In their first meeting of the year, city baseball rivals Watertown and Immaculate Heart Central needed two extra innings to decide the outcome.
This time, the Cyclones jumped on the Cavaliers early and often, and breezed to a 16-4 win Saturday at the Alex T. Duffy Fairgrounds to sweep the season and Frontier League "A" Division series.
A six-run first inning was all Watertown (10-6 overall, 6-3 league) needed to take control. Another six-run fifth put the game out of reach after IHC (12-8, 4-5) had threatened to get back in the game with two runs each in the third and fifth innings.
"It was nice to finally get a big early lead," said Watertown's Will VanHouten, who contributed to the first inning rally with an RBI double and also pitched six strong innings to earn the victory. "The last couple games we haven't hit very well. Today, we started fast and it just carried over to the rest of the game."
WHS banged out 13 hits, led by Forrester Wight and Nolan Bodah with three hits apiece. Ryan Gentile contributed two hits, Josh Cox slammed his school-record seventh homer of the season, and Sean Scordo and Jordan Hayes added doubles for Matt Covey's club.
"Hitting is contagious with us," Covey said. "When the top of the order hits, the rest of the guys usually follow. When the top struggles, so does everybody else.
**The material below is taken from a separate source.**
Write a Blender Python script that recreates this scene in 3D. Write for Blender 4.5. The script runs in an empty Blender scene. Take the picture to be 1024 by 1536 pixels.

Hopefully, we can carry this into the playoffs."
And while everything was going right for the Cyclones, including turning two infield double plays, not much went well for the Cavaliers. Just three days after knocking off division-leading Indian River with an almost perfect effort, IHC was its own worst enemy Saturday with numerous wild pitches, passed balls and the inability to deliver with men on base.
"It was totally opposite of Wednesday," IHC coach Mike Delaney said. "Our pitcher (Matt Yott) threw just 80 pitches in seven innings and today Brian (Magovney) was at around 60 pitches in the second inning. Brian couldn't throw his curve ball for a strike, so their hitters were just sitting on the fastball."
Scordo began the WHS first with a double. Bodah bunted for an infield hit and VanHouten drove in Scordo with a double. Wight and Hayes also singled home runs, two more scored on wild pitches and Scordo, batting for the second time in the inning, plated the sixth run with a sacrifice fly.
Magovney threw 43 pitches in the first inning alone and survived only until the top of the fourth.
"We had some very good at-bats in the first and were more aggressive than we have been," Covey said. "And we didn't chase a lot of bad pitches."
VanHouten allowed two runs on two hits in the third, and two runs on four hits in the IHC fifth. But he also enticed a huge 6-4-3 double play in the fourth with runners on first and second, and he started a 1-2-3 twin killing with the bases loaded in the fifth.
"I had trouble spotting my fastball, but I could throw the curve or a strike almost at any time," VanHouten said. "Those double plays really bailed me out."
VanHouten said the Cyclones, now in second place alone, have as good a chance as anybody to finish strong and take the playoffs, which will be Thursday in the "A" Division. "We certainly can contend," he said. "It just depends on which team shows up."